44Section 23, however, regulates what may be done in a particular circumstance, in that it proscribes the bringing of further defamation proceedings against the same defendant, "except with the leave of the court". The requirement of leave is directly related to the bringing of proceedings. In my opinion, that is a proscription on the bringing of proceedings, rather than a regulation of the manner in which the proceedings may be brought. Importantly, there are no equivalent provisions in the Defamation Act to the Corporations Law, ss 467 and 467(a), which was influential in the reasoning of Gaudron J in Emanuele.
45I am also of the opinion that the text of s 23 and, in particular, the words "except with the leave of the court in which the further proceedings are to be brought" (emphasis added), requires that leave be obtained before the commencement of the further proceedings.
46When the question of purpose is considered, I am content to adopt Hunt J's identification of "purpose" in Spautz v Kirby, which I consider to be correct. Section 23, as was its predecessor provision, is directed to the prevention of abuse of process. As his Honour observed, if leave could be given retrospectively under a provision of s 23, the abuse would already have occurred.

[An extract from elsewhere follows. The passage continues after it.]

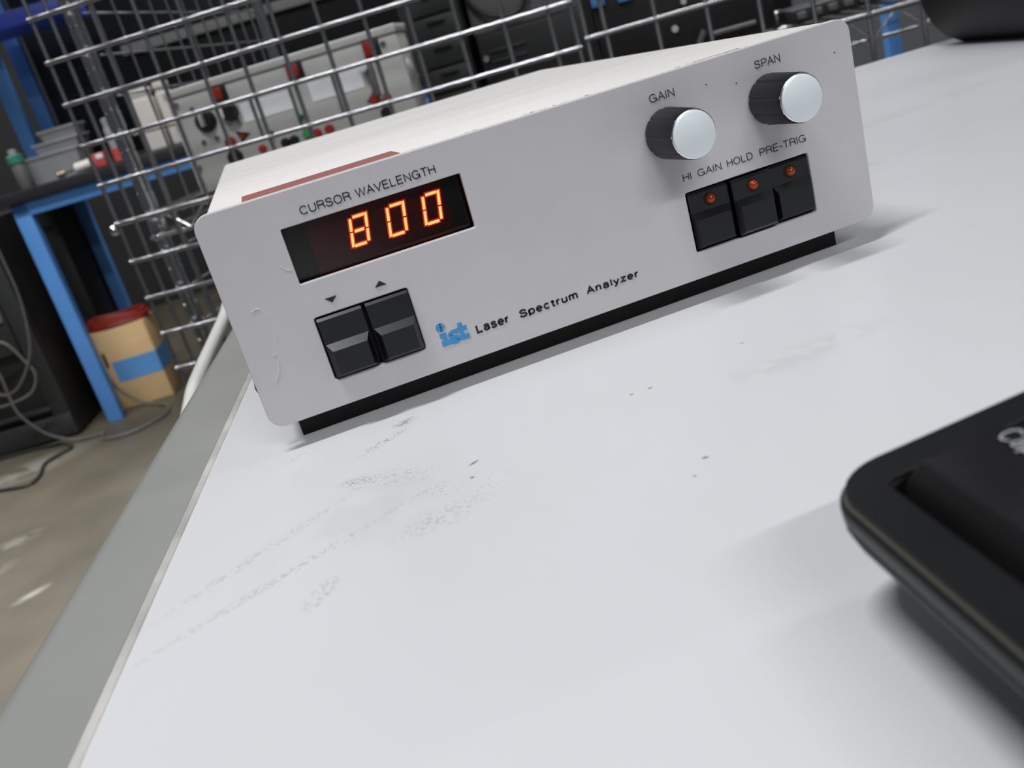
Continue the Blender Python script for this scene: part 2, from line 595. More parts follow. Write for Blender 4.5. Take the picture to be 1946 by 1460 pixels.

If retrospective leave was permitted by the section, the fact that a court may refuse leave is neither an answer to nor a panacea for the abuse that will have occurred already by the bringing of proceedings without leave.
47Indeed, the argument, that a court may refuse leave notwithstanding that proceedings have already been commenced and even after they have been substantially heard, itself raises a question as to what factors a court might take into account in determining whether to grant leave. As I am in the minority on the question of construction and as there was no argument on this question, it is not appropriate to express an opinion. It is preferable to leave the matter for consideration when the question directly arises in a particular case.
48Her Honour was correct in her construction of s 23. Accordingly, the appellant's challenge to her Honour's refusal to make an order under s 23 nunc pro tunc must be rejected.